News

After half a century, Tharp is still leaping (The Philadelphia Inquirer)

October 28, 2015

By Ellen Dunkel

FOR THE PHILADELPHIA INQUIRER

Fifty years after Twyla Tharp created her first dance, the four-minute Tank Dive, she is among American's most successful female choreographers, and perhaps the one whose work is most often performed.

"It's obvious there's an inequity there," Tharp, 74, said by phone from the West Coast leg of her 10-week 50th anniversary tour, which comes this weekend to the Annenberg Center.

She would not comment beyond her own experience but said her success came "basically because men in the world of ballet have been big supporters, starting with Bob Joffrey. He was a fantastic guiding factor in doing the first two ballets I did."

Each achievement begot more opportunities. "Misha [Mikhail Baryshnikov] figured he can nail solos, maybe he can do something for me, and Lucia Chase at ABT [American Ballet Theatre] figured he wanted it. Paris Opera asked me to make a piece for them. Anthony Dowell asked me to work with his dancers" at the Royal Ballet.

"The men have appreciated that I can make dance for men in a way that hasn't been done before. It's physical; I was a very good jumper. I did a lot of weight training, which helped with partnering. I understand leverage. Many women might find it difficult, but I put myself in that position. To some degree, I studied that world. These are the tools you need, go and get them. It's about being competitive. If you want to do it, you do study it. What are the resources I need here? Do I stack up?"

Yet, even in that first performance in 1965 at Hunter College, Tank Dive spoke to the unlikelihood that she'd succeed.

As her website explains, "The title Tank Dive reflects Tharp's belief that becoming a successful choreographer is equivalent to the chances of successfully diving into a thimbleful of water from a great height."

Yet over a half-century, she has found success - and visibility - as have few others: 129 dances, 12 TV specials, six Hollywood movies, four full-length ballets, four Broadway shows, two figure-skating routines, a Tony Award, two Emmys, a MacArthur Fellowship - the honors go on and on.
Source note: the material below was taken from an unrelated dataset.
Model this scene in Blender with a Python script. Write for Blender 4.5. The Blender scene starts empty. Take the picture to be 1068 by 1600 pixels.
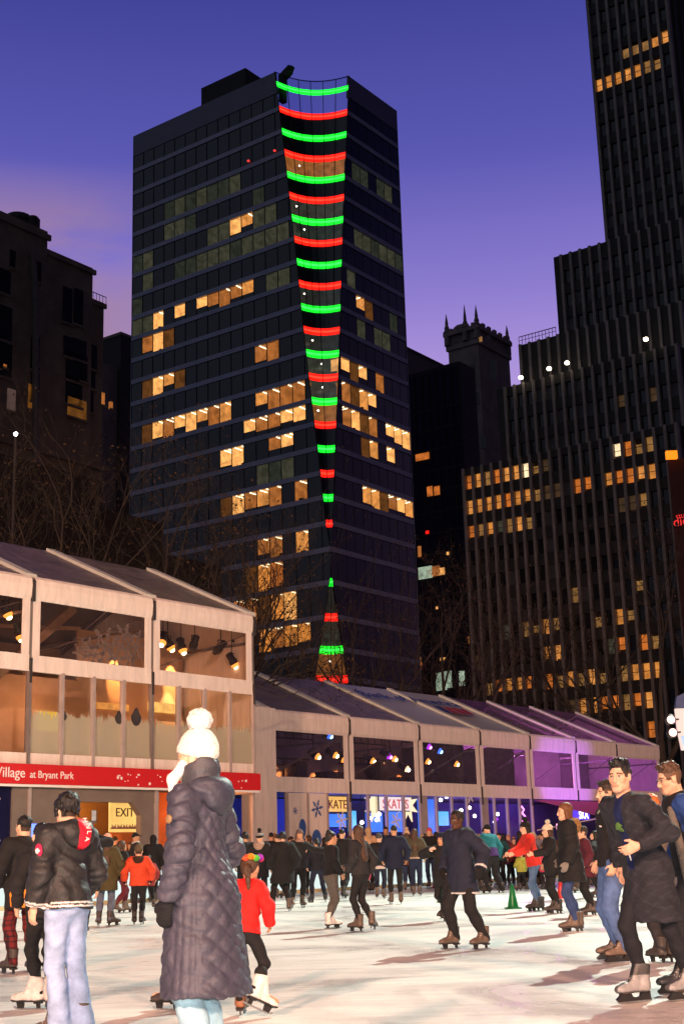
import bpy, math, random
import numpy as np
from mathutils import Vector, Matrix
random.seed(7); RNG = np.random.default_rng(7)
SC = bpy.context.scene
COL = SC.collection
R = math.radians
# ------------------------------------------------------------------ camera
FPX, CX, CY, CAMH = 2132.0, 534.0, 800.0, 1.13
PITCH, ROLL = R(14.2), R(1.7)
_fw = np.array([0, math.cos(PITCH), math.sin(PITCH)])
_up0 = np.array([0, -math.sin(PITCH), math.cos(PITCH)])
_rt0 = np.array([1.0, 0, 0])
_rt = _rt0 * math.cos(ROLL) - _up0 * math.sin(ROLL)
_up = _rt0 * math.sin(ROLL) + _up0 * math.cos(ROLL)
CAMP = np.array([0, 0, CAMH])
cam = bpy.data.cameras.new('camera')
camo = bpy.data.objects.new('camera', cam); COL.objects.link(camo)
cam.sensor_fit = 'VERTICAL'; cam.sensor_height = 36.0; cam.lens = 36.0 * FPX / 1600.0
cam.clip_start = 0.1; cam.clip_end = 4000
camo.matrix_world = Matrix(((_rt[0], _up[0], -_fw[0], 0), (_rt[1], _up[1], -_fw[1], 0),
                            (_rt[2], _up[2], -_fw[2], CAMH), (0, 0, 0, 1)))
SC.camera = camo
SC.render.engine = 'CYCLES'
SC.cycles.use_denoising = True
SC.cycles.max_bounces = 6; SC.cycles.diffuse_bounces = 2; SC.cycles.glossy_bounces = 3
SC.cycles.transmission_bounces = 4; SC.cycles.transparent_max_bounces = 12
SC.cycles.sample_clamp_indirect = 4.0
SC.view_settings.view_transform = 'Standard'; SC.view_settings.look = 'None'
SC.view_settings.exposure = 0.0; SC.view_settings.gamma = 1.0
# ------------------------------------------------------------------ dusk sky
W = bpy.data.worlds.new('World'); SC.world = W; W.use_nodes = True
nt = W.node_tree; nt.nodes.clear()
def nd(t, typ, **kw):
    n = t.nodes.new(typ)
    for k, v in kw.items(): setattr(n, k, v)
    return n
def ramp(t, stops, interp='LINEAR'):
    n = t.nodes.new('ShaderNodeValToRGB'); cr = n.color_ramp; cr.interpolation = interp
    while len(cr.elements) < len(stops): cr.elements.new(0.5)
    for e, (p, c) in zip(cr.elements, stops):
        e.position = p; e.color = (c[0], c[1], c[2], 1)
    return n
tc = nd(nt, 'ShaderNodeTexCoord'); sp = nd(nt, 'ShaderNodeSeparateXYZ')
nt.links.new(tc.outputs['Generated'], sp.inputs[0])
rp = ramp(nt, [(0.0, (.52, .30, .60)), (.20, (.48, .28, .68)), (.33, (.44, .31, .72)), (.40, (.25, .195, .61)),
               (.48, (.105, .100, .45)), (.58, (.047, .054, .30)), (.72, (.018, .020, .11)), (1.0, (.008, .009, .04))])
nt.links.new(sp.outputs['Z'], rp.inputs[0])
# the glow of the set sun is in front of us; the sky behind the camera is already night
az = nd(nt, 'ShaderNodeMapRange'); az.inputs[1].default_value = .15; az.inputs[2].default_value = .82
az.inputs[3].default_value = .035; az.inputs[4].default_value = 1.0; az.interpolation_type = 'SMOOTHSTEP'
nt.links.new(sp.outputs['Y'], az.inputs[0])
# a soft bank of pinkish cloud low on the one side
mp = nd(nt, 'ShaderNodeMapping'); mp.inputs['Scale'].default_value = (2.2, 1.0, 7.0)
nz = nd(nt, 'ShaderNodeTexNoise'); nz.inputs['Scale'].default_value = 2.6; nz.inputs['Detail'].default_value = 5; nz.inputs['Roughness'].default_value = .55
nt.links.new(tc.outputs['Generated'], mp.inputs[0]); nt.links.new(mp.outputs[0], nz.inputs['Vector'])
cm = ramp(nt, [(.34, (0, 0, 0)), (.58, (1, 1, 1))]); nt.links.new(nz.outputs['Fac'], cm.inputs[0])
bx_ = nd(nt, 'ShaderNodeMapRange'); bx_.inputs[1].default_value = -.06; bx_.inputs[2].default_value = -.19; bx_.inputs[3].default_value = 0; bx_.inputs[4].default_value = 1
nt.links.new(sp.outputs['X'], bx_.inputs[0])
bz_ = ramp(nt, [(.30, (0, 0, 0)), (.36, (1, 1, 1)), (.425, (.9, .9, .9)), (.475, (0, 0, 0))]); nt.links.new(sp.outputs['Z'], bz_.inputs[0])
m1 = nd(nt, 'ShaderNodeMath', operation='MULTIPLY'); nt.links.new(bx_.outputs[0], m1.inputs[0]); nt.links.new(bz_.outputs[0], m1.inputs[1])
m2 = nd(nt, 'ShaderNodeMath', operation='MULTIPLY'); nt.links.new(m1.outputs[0], m2.inputs[0]); nt.links.new(cm.outputs[0], m2.inputs[1])
m3 = nd(nt, 'ShaderNodeMath', operation='MULTIPLY'); nt.links.new(m2.outputs[0], m3.inputs[0]); m3.inputs[1].default_value = 1.0
mx = nd(nt, 'ShaderNodeMix', data_type='RGBA'); nt.links.new(m3.outputs[0], mx.inputs[0]); nt.links.new(rp.outputs[0], mx.inputs[6]); mx.inputs[7].default_value = (.37, .225, .345, 1)
sc1 = nd(nt, 'ShaderNodeVectorMath', operation='SCALE'); nt.links.new(mx.outputs[2], sc1.inputs[0]); nt.links.new(az.outputs[0], sc1.inputs['Scale'])
# faint slate fill added to the sky behind-left, to light the tower's left face
dt = nd(nt, 'ShaderNodeVectorMath', operation='DOT_PRODUCT'); nt.links.new(tc.outputs['Generated'], dt.inputs[0]); dt.inputs[1].default_value = (-.72, -.52, .46)
mr_ = nd(nt, 'ShaderNodeMapRange'); mr_.inputs[1].default_value = .1; mr_.inputs[2].default_value = 1.0; nt.links.new(dt.outputs['Value'], mr_.inputs[0])
sc2 = nd(nt, 'ShaderNodeVectorMath', operation='SCALE'); sc2.inputs[0].default_value = (.122, .138, .178); nt.links.new(mr_.outputs[0], sc2.inputs['Scale'])
ad = nd(nt, 'ShaderNodeVectorMath', operation='ADD'); nt.links.new(sc1.outputs[0], ad.inputs[0]); nt.links.new(sc2.outputs[0], ad.inputs[1])
bgn = nd(nt, 'ShaderNodeBackground'); nt.links.new(ad.outputs[0], bgn.inputs['Color']); bgn.inputs['Strength'].default_value = 1.0
wo = nd(nt, 'ShaderNodeOutputWorld'); nt.links.new(bgn.outputs[0], wo.inputs['Surface'])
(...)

She has written three books; a fourth is in the works.

Even those less familiar with dance may recognize her name from the movie Hair and the Broadway show Movin' Out.

All this has earned her a loyal group of elite dancers who form the latest iteration of a company she has several times formed and folded.

"The reality is that this group of dancers is a group of dancers I've been working with for a very long time. Several have been in all three [recent] Broadway shows or have done the works I've made in other companies. We don't really audition. In a way, dancers come to us. I go out of my way to work as hard as I can to use specific dancers. Dancers appreciate this."

Their tour features two new pieces, Preludes and Fugues and Yowzie. Tharp describes Preludes and Fugues as "the world as it ought to be."

It is set to Bach's The Well-Tempered Clavier, which, not coincidentally, shares initials with the World Trade Center.

"In 2001, my company had been the last to perform at the World Trade Center's outdoor plaza," Tharp wrote on a blog post in the New York Times. "We danced on Saturday night, Sunday was dark, and Monday night's show was rained out. The attack was Tuesday morning."

Yowzie is "the world as it is," Tharp writes, full of messy, imperfect people, set to a jazz compilation.

Tharp has said she prefers not to harp on the past, but to move forward. But Preludes and Fugues offers nods to influential choreographers: Merce Cunningham, Jerome Robbins, Martha Graham, and George Balanchine, while in Yowzie, she quotes her 1971 piece Eight Jelly Rolls.

"I see [the past] as a launching pad," Tharp said. "It's a 50th anniversary work. I'm holding on to the past while reaching to the future."

She's on tour with the dancers for the run. "It's a privilege to watch the shows. I enjoy doing the rehearsals. It's good to be traveling with them, sharing things with them."

But she has also already planned for the future, choreographing a bit of work that's not included in the tour, to ensure there's something for the dancers to work on later. The plan is that the new work will tour next year. "Joined by several new pieces," she said. "New work, of course - that's what I do.

How much has the dance world changed in 50 years?

"Not so much," Tharp said. "It was never easy. When we started working in the '60s, there was no federal funding. It's never been easy. In the arts, it's just not. And it's not going to be. It takes vision, commitment, and self-insistence in order to pursue an artistic endeavor.

"It's very, very romantic to see it any other way."